Purdue University studies point out that a "50 per cent cut in domestic support for OECD will result in welfare losses for most of the developing nations, it also results in large declines in farm incomes in Europe." This is contrary to what the UNCTAD-India study says. Although not using the term 'welfare gains', the UNCTAD study concludes that agricultural exports of the US and EU will decrease by 39 percent and 45 percent respectively, while the exports of the developing countries will increase by 22 percent. This means that more the exports from the developing countries, the more will be the welfare gains.

Removing Green Box subsidies will enable developing countries to increase production by US$ 41.9 billion; and thereby provide four per cent increase in employment opportunities. This is just the opposite of what the Purdue University concludes: "Developing countries will be well advised to focus their efforts on improved market access to the OECD economies, while permitting these wealthy economies to continue – indeed even increase – domestic support payments."

Thomas Hertel of Purdue University, and one of the architects of the GTAP model, had made a strong plea for the reduction of import tariffs by the developing countries. Recently travelling through India (and some other developing countries), he made a fervent appeal to provide more market access for agricultural imports from the rich countries if India wanted to see the 'welfare gains'. His entire assessment was based only on tariffs. When I asked why didn't he take farm subsidies into consideration, his response was that it wouldn't have made any difference.

Purdue University, as well as the World Bank, are pushing for greater trade and hence the need to convince the world in terms of welfare gains. The researchers very cleverly use the market access argument, while trying to blank out the negative impact of agricultural subsidies. And therein lies a danger.

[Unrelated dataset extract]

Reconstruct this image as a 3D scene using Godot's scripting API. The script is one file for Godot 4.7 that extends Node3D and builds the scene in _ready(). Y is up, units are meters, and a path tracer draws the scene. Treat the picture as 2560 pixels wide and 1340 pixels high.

Knowing that the average citizen still has faith in empirical studies, and that scientific analysis and economic modelling convinces the educated and the academic about the legitimacy of the conclusions, the entire effort is to tutor the findings in such a way that it appears truthful. The more complicated the economic model, and the more financial resources made available for such modelling to be applied, the more is the acceptance.

But starting with a faulty assumption would lead to a flawed assessment. It is widely accepted that agricultural subsidies in developed nations play a very important role in distorting global agriculture trade, not otherwise. It is here that the developing countries need to be cautious.

Developing countries must build the capacity to scrutinise the economic data flowing from the western academic and research centres. Blindly accepting the analysis being put out by the western universities is fraught with unforeseen dangers.